DATA PROVIDED -
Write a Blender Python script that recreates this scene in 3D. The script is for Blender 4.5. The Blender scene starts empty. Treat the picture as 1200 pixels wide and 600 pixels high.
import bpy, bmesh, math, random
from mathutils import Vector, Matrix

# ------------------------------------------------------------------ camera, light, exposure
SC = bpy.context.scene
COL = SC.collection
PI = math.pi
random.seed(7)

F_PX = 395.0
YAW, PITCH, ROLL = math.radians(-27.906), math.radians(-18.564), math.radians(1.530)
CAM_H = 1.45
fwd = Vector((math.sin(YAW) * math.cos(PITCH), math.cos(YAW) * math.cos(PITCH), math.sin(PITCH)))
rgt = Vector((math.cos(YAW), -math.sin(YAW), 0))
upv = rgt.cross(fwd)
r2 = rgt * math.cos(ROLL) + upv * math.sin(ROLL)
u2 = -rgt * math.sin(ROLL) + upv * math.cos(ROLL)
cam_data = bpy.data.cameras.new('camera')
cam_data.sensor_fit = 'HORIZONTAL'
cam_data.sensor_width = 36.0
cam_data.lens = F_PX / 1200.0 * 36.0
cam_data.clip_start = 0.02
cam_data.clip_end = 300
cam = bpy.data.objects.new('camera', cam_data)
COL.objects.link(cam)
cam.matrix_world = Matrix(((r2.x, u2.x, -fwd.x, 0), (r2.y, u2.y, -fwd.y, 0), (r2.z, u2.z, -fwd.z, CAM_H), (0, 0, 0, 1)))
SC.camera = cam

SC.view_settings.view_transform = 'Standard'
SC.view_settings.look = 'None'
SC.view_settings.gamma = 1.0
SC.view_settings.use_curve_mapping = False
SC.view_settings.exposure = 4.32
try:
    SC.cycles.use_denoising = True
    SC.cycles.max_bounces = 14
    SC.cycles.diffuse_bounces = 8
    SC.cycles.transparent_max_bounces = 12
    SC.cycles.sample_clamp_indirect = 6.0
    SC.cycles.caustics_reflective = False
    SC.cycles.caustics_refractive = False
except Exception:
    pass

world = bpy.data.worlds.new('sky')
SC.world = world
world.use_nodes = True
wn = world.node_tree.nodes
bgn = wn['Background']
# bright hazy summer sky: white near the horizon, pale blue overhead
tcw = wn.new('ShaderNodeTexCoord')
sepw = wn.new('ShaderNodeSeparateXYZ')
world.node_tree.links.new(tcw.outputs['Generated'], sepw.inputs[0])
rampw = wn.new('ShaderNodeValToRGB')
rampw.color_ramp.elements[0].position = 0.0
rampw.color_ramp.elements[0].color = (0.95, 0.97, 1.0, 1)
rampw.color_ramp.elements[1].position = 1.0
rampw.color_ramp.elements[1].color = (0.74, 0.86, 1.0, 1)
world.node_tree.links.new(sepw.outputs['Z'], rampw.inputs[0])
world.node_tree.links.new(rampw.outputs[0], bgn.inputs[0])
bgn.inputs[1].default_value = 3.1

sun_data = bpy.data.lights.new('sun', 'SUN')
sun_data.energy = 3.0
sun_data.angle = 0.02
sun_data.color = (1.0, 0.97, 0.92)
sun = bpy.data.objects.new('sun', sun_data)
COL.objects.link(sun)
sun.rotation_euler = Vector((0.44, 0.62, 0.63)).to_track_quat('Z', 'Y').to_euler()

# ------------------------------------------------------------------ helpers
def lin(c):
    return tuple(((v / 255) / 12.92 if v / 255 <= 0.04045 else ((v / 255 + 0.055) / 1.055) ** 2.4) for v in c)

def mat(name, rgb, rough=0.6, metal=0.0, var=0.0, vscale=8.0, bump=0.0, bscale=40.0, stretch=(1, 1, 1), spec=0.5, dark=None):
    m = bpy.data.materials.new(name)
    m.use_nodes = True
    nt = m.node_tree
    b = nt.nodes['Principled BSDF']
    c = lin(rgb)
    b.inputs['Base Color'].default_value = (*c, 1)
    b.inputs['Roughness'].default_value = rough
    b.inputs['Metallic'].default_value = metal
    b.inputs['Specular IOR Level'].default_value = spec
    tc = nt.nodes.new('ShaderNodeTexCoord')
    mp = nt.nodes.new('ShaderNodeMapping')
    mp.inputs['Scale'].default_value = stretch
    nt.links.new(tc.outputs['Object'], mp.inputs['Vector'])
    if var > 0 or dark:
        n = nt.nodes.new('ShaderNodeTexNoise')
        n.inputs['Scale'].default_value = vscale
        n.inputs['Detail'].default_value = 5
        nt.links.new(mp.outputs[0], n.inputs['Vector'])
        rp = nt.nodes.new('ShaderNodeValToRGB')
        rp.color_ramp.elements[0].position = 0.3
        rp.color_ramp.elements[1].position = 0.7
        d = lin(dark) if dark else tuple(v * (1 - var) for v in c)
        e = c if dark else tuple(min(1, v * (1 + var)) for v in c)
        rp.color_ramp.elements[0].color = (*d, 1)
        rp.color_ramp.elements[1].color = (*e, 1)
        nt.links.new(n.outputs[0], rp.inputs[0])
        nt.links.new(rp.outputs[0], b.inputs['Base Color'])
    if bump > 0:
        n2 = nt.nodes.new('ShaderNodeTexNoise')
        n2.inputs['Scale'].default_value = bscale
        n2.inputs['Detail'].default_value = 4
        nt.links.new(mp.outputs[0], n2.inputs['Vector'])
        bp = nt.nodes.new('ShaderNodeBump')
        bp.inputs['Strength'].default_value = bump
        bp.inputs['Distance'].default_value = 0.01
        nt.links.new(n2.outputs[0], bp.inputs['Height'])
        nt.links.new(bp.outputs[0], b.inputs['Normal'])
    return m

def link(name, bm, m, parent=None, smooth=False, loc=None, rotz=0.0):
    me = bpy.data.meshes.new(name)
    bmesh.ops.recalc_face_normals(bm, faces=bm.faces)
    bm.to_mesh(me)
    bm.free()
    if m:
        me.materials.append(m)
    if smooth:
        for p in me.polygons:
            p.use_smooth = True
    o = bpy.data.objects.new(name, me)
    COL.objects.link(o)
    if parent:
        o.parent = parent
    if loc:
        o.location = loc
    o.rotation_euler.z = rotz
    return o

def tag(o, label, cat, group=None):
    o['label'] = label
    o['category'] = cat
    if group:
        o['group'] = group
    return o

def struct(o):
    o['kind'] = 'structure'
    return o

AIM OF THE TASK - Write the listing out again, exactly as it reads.

FINAL ANSWER -
Write a Blender Python script that recreates this scene in 3D. The script is for Blender 4.5. The Blender scene starts empty. Treat the picture as 1200 pixels wide and 600 pixels high.
import bpy, bmesh, math, random
from mathutils import Vector, Matrix

# ------------------------------------------------------------------ camera, light, exposure
SC = bpy.context.scene
COL = SC.collection
PI = math.pi
random.seed(7)

F_PX = 395.0
YAW, PITCH, ROLL = math.radians(-27.906), math.radians(-18.564), math.radians(1.530)
CAM_H = 1.45
fwd = Vector((math.sin(YAW) * math.cos(PITCH), math.cos(YAW) * math.cos(PITCH), math.sin(PITCH)))
rgt = Vector((math.cos(YAW), -math.sin(YAW), 0))
upv = rgt.cross(fwd)
r2 = rgt * math.cos(ROLL) + upv * math.sin(ROLL)
u2 = -rgt * math.sin(ROLL) + upv * math.cos(ROLL)
cam_data = bpy.data.cameras.new('camera')
cam_data.sensor_fit = 'HORIZONTAL'
cam_data.sensor_width = 36.0
cam_data.lens = F_PX / 1200.0 * 36.0
cam_data.clip_start = 0.02
cam_data.clip_end = 300
cam = bpy.data.objects.new('camera', cam_data)
COL.objects.link(cam)
cam.matrix_world = Matrix(((r2.x, u2.x, -fwd.x, 0), (r2.y, u2.y, -fwd.y, 0), (r2.z, u2.z, -fwd.z, CAM_H), (0, 0, 0, 1)))
SC.camera = cam

SC.view_settings.view_transform = 'Standard'
SC.view_settings.look = 'None'
SC.view_settings.gamma = 1.0
SC.view_settings.use_curve_mapping = False
SC.view_settings.exposure = 4.32
try:
    SC.cycles.use_denoising = True
    SC.cycles.max_bounces = 14
    SC.cycles.diffuse_bounces = 8
    SC.cycles.transparent_max_bounces = 12
    SC.cycles.sample_clamp_indirect = 6.0
    SC.cycles.caustics_reflective = False
    SC.cycles.caustics_refractive = False
except Exception:
    pass

world = bpy.data.worlds.new('sky')
SC.world = world
world.use_nodes = True
wn = world.node_tree.nodes
bgn = wn['Background']
# bright hazy summer sky: white near the horizon, pale blue overhead
tcw = wn.new('ShaderNodeTexCoord')
sepw = wn.new('ShaderNodeSeparateXYZ')
world.node_tree.links.new(tcw.outputs['Generated'], sepw.inputs[0])
rampw = wn.new('ShaderNodeValToRGB')
rampw.color_ramp.elements[0].position = 0.0
rampw.color_ramp.elements[0].color = (0.95, 0.97, 1.0, 1)
rampw.color_ramp.elements[1].position = 1.0
rampw.color_ramp.elements[1].color = (0.74, 0.86, 1.0, 1)
world.node_tree.links.new(sepw.outputs['Z'], rampw.inputs[0])
world.node_tree.links.new(rampw.outputs[0], bgn.inputs[0])
bgn.inputs[1].default_value = 3.1

sun_data = bpy.data.lights.new('sun', 'SUN')
sun_data.energy = 3.0
sun_data.angle = 0.02
sun_data.color = (1.0, 0.97, 0.92)
sun = bpy.data.objects.new('sun', sun_data)
COL.objects.link(sun)
sun.rotation_euler = Vector((0.44, 0.62, 0.63)).to_track_quat('Z', 'Y').to_euler()

# ------------------------------------------------------------------ helpers
def lin(c):
    return tuple(((v / 255) / 12.92 if v / 255 <= 0.04045 else ((v / 255 + 0.055) / 1.055) ** 2.4) for v in c)

def mat(name, rgb, rough=0.6, metal=0.0, var=0.0, vscale=8.0, bump=0.0, bscale=40.0, stretch=(1, 1, 1), spec=0.5, dark=None):
    m = bpy.data.materials.new(name)
    m.use_nodes = True
    nt = m.node_tree
    b = nt.nodes['Principled BSDF']
    c = lin(rgb)
    b.inputs['Base Color'].default_value = (*c, 1)
    b.inputs['Roughness'].default_value = rough
    b.inputs['Metallic'].default_value = metal
    b.inputs['Specular IOR Level'].default_value = spec
    tc = nt.nodes.new('ShaderNodeTexCoord')
    mp = nt.nodes.new('ShaderNodeMapping')
    mp.inputs['Scale'].default_value = stretch
    nt.links.new(tc.outputs['Object'], mp.inputs['Vector'])
    if var > 0 or dark:
        n = nt.nodes.new('ShaderNodeTexNoise')
        n.inputs['Scale'].default_value = vscale
        n.inputs['Detail'].default_value = 5
        nt.links.new(mp.outputs[0], n.inputs['Vector'])
        rp = nt.nodes.new('ShaderNodeValToRGB')
        rp.color_ramp.elements[0].position = 0.3
        rp.color_ramp.elements[1].position = 0.7
        d = lin(dark) if dark else tuple(v * (1 - var) for v in c)
        e = c if dark else tuple(min(1, v * (1 + var)) for v in c)
        rp.color_ramp.elements[0].color = (*d, 1)
        rp.color_ramp.elements[1].color = (*e, 1)
        nt.links.new(n.outputs[0], rp.inputs[0])
        nt.links.new(rp.outputs[0], b.inputs['Base Color'])
    if bump > 0:
        n2 = nt.nodes.new('ShaderNodeTexNoise')
        n2.inputs['Scale'].default_value = bscale
        n2.inputs['Detail'].default_value = 4
        nt.links.new(mp.outputs[0], n2.inputs['Vector'])
        bp = nt.nodes.new('ShaderNodeBump')
        bp.inputs['Strength'].default_value = bump
        bp.inputs['Distance'].default_value = 0.01
        nt.links.new(n2.outputs[0], bp.inputs['Height'])
        nt.links.new(bp.outputs[0], b.inputs['Normal'])
    return m

def link(name, bm, m, parent=None, smooth=False, loc=None, rotz=0.0):
    me = bpy.data.meshes.new(name)
    bmesh.ops.recalc_face_normals(bm, faces=bm.faces)
    bm.to_mesh(me)
    bm.free()
    if m:
        me.materials.append(m)
    if smooth:
        for p in me.polygons:
            p.use_smooth = True
    o = bpy.data.objects.new(name, me)
    COL.objects.link(o)
    if parent:
        o.parent = parent
    if loc:
        o.location = loc
    o.rotation_euler.z = rotz
    return o

def tag(o, label, cat, group=None):
    o['label'] = label
    o['category'] = cat
    if group:
        o['group'] = group
    return o

def struct(o):
    o['kind'] = 'structure'
    return o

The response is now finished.